Size Matters.

Long time no post. Much has happened so naturally one would think that would cause a huge spike in blog posting - alas, I did not find that to be case in this particular instance.

I have many interesting stories - one of which is about a confrontation that relates to the title of this piece...however that will wait for a slighly more coherent moment!

On to today's tale. While walking my dogs about 1/2 a mile off of a hiking trail near our new digs in Santa Barbara, CA we had an interesting experience....

yes, a large brown bear was hanging out, about 75 yards away. Being somewhat hardcore, my dogs decided that this apparently LARGE "dog" was infringing on their territory, and therefore required some attention, maybe to urinate on his turf, who knows what they were thinking. Ah, I also failed to mention that my dogs were off-lead at this time. Naturally, they b-lined for for the longsome bear. uugh.

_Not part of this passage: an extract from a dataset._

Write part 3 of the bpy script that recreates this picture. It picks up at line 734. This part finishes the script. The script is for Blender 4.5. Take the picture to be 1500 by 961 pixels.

While issuing commands to my excited kamikaze dogs, I drew my trusty S&W 340PD (loaded w.Speer .38 135 gr ammo!) and pondered WTF I was going to actually do... verbally challenge the Ursus arctos? Not bloody likely. I then had a sad realization...while this little Oh Sh1t! pistol may stop a human, all I would succeed in doing in my present situation would be to irritate the bear while he is mauling my K-9 companions. Knife? yeah, well, while I have plenty of those, a pocketknife is fairly worthless against bear-hide, especially when the bear is alive & clawing at you. Where's a Ruger Alaskan when you need it?

Well, the brown bear took notice of my oncoming dogs, and started to stand up...

By this time, my words to the commando K-9's took on a screeching tonality, and apparently my pups heard the frenzy and absolute lack of rationality in my voice! My little shepherd turned on a dime and bolted back to me! My Doberman was still in the heat of the moment and about to become the last great dobe-bear-hunter, however when he noticed that his companion was missing, he turned and sprinted back in my direction. Hurrah. Time to get the hell out of dodge.

All three of us sprinted the mile back to our safe dog park, I don't think we're walking that trail again -- at least not without a some form of pack rifle. Thanks to some luck, and some training hidden deep within my animals, we exited the scene unscathed. Had I been appropriately equipted, (bear pepper spray, my 14" bowie, something that shoots .454 Casull)
I would still have RUN, because regardless of what you are carrying, when the sh1t hits the fan it's never big enough.